Questi principi sono stati fatti propri anche dalla giurisprudenza successiva e, in particolare, proprio con riferimento alla disciplina delle Casse Edili, la Cassazione ha tracciato una distinzione tra le voci retributive (come ratei di ferie, gratifica natalizia e festività), assistite dal privilegio ex art. 2751-bis n. 1 c.c., e i contributi finalizzati al miglior funzionamento delle Casse, e quindi estranei alla nozione di retribuzione (cfr. Cass. n. 20390/2017).

Tuttavia, con la pronuncia n. 18477 del 28 giugno 2023, la Suprema Corte ha nuovamente esaminato la materia, delimitando la portata del principio di diritto reso dalla menzionata pronuncia delle Sezioni Unite. In detta sede, infatti, i giudici di legittimità hanno affermato come, fino al compimento del versamento da parte del datore di lavoro, la contribuzione o le quote di TFR conferite, accantonate presso lo stesso datore, abbiano natura retributiva, mentre la prestazione previdenziale integrativa erogata al lavoratore dal Fondo di previdenza complementare ha natura previdenziale.
Nondimeno, la mancata erogazione, da parte del datore di lavoro insolvente, della contribuzione o delle quote di TFR accantonate su mandato del lavoratore, determina il ripristino della disponibilità in capo al lavoratore di tali risorse, di natura retributiva, in quanto queste ultime assumono natura previdenziale soltanto all’attuazione del vincolo di destinazione, in forza dell’adempimento del mandato conferito dal lavoratore al datore.

È, dunque, con l’attuazione del vincolo di destinazione che il credito di natura retributiva del lavoratore verso il datore di lavoro si tramuta in credito di natura previdenziale verso il Fondo: una diversa interpretazione, volta a negare la titolarità del credito in capo al lavoratore, porterebbe soltanto a ledere quest’ultimo che, “nel momento di massima urgenza” – quale l’insolvenza del suo datore di lavoro –, si ritroverebbe pregiudicato dall’aver conferito al Fondo la contribuzione o quote di TFR.

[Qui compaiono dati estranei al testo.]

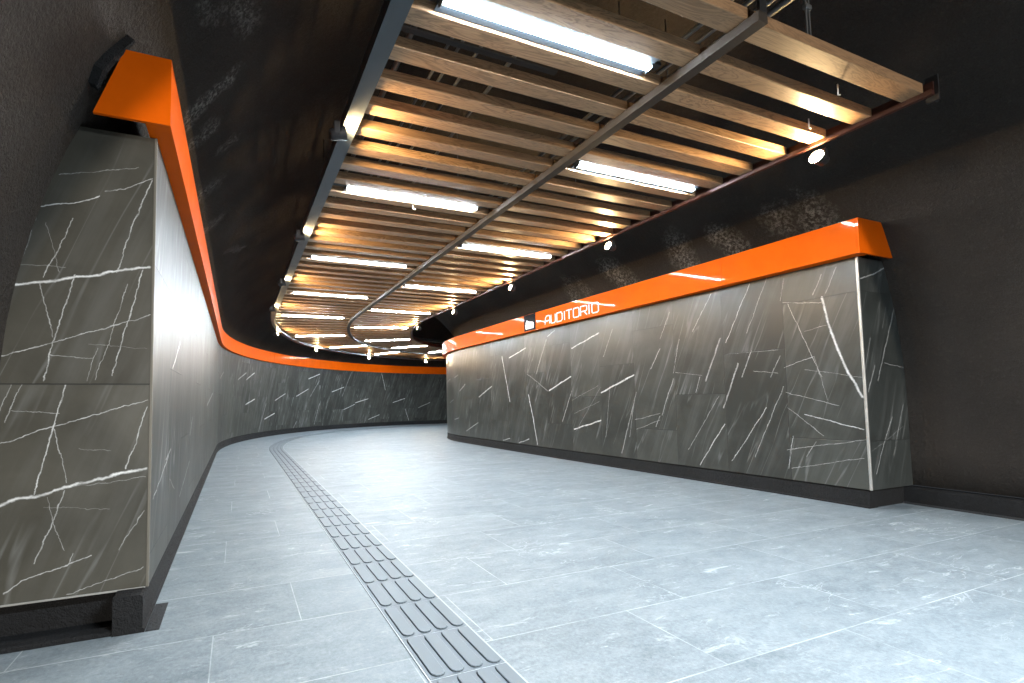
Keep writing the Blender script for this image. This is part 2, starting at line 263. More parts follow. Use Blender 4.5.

A fronte di tali arresti, la Corte, con l’ordinanza in commento, decide di sottoporre la questione alla Prima Presidente, per l’eventuale assegnazione alle Sezioni Unite: infatti, “[l]’incidenza su diritti fondamentali del lavoratore, nel momento di più pressante bisogno legato all’insolvenza del datore di lavoro, e la stessa importanza cruciale che il legislatore assegna alla previdenza complementare esigono una risposta univoca, capace di comporre a sistema le indicazioni, non sempre consonanti, desumibili dall’evoluzione della giurisprudenza”.